According to a City Limits analysis, the state is pumping at least $8.7 million in affordable housing cash into Bruno’s solidly middle-class upstate district, which includes Rensselaer and Saratoga counties. New York City, with nearly half the state’s population, got a total of $29.4 million.

“It’s atrocious,” says Brad Lander, director of Brooklyn’s Fifth Avenue Committee, which was among the few city organizations to receive money. “[The city] should be getting at least 50 percent, when you consider the poverty rate and our level of need.”

Bruno has taken a big piece of the newly created $9 million Senior Housing Initiative: Projects in Rensselaer and Saratoga ate up $4.2 million, while New York City only got $960,000.

Even though it has the fifth-lowest poverty rate of New York’s 62 counties and a racetrack that has long attracted the state’s Knickerbocker elite, Saratoga will soon receive a dose of government housing support. The sleepy 6,687-person Village of Hoosick Falls has a poverty rate two points lower than the county’s modest 5.9 percent, but it received $340,000 in low-income HOME funds. Nearby Malta will soon get 82 new units of senior housing; $1.6 million will go to towns in Bruno’s district that were hit hard by last winter’s ice storms.

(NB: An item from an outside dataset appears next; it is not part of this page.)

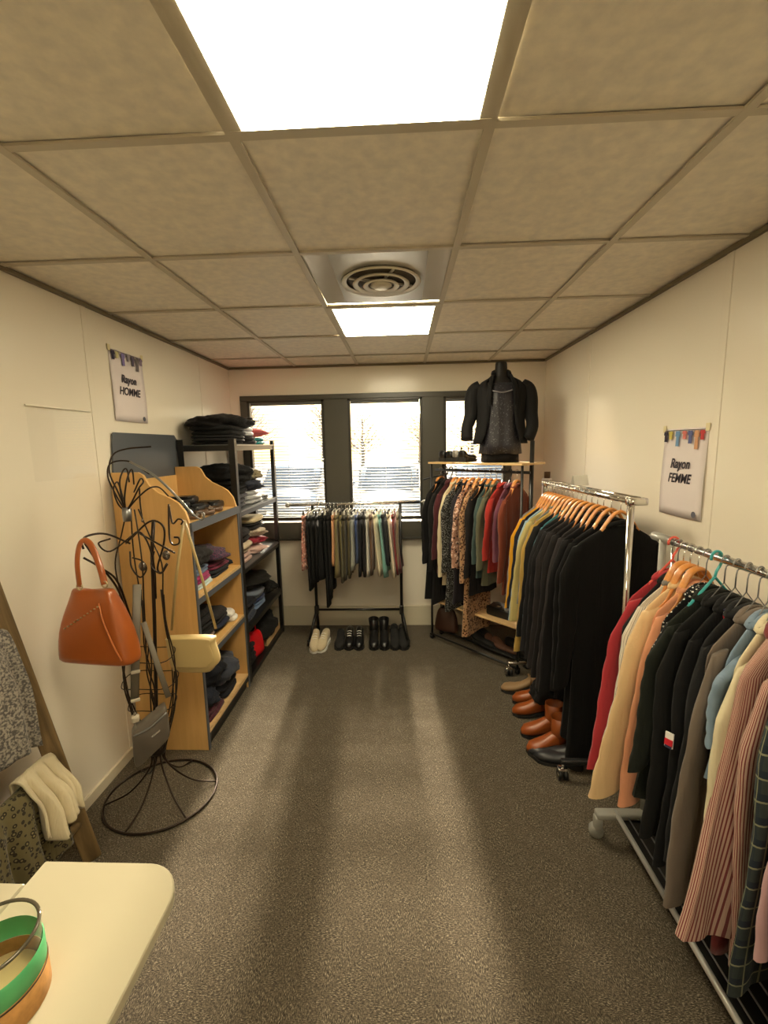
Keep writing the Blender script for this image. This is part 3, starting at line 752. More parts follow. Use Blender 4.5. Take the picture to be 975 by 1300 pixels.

“The Senator is very much concerned about affordable housing upstate as well as in the rest of the state,” says a Bruno spokesperson.

If any New York City politician did well under the Pataki plan, it was Brooklyn Democrat Vito Lopez, chairman of the state Assembly’s housing committee. Lopez, whose bid to hike the state’s housing budget was vetoed by Pataki in the spring, still managed to deliver $2.5 million to his longtime favorite, the Ridgewood-Bushwick Senior Citizen Center.

In all, the city will see only $6.1 million of the $24 million Low-Income Housing Trust Fund, used to rehab dilapidated buildings. City nonprofits will receive $5.3 million of the $16.6 million slated for the state’s low-income tax credit program.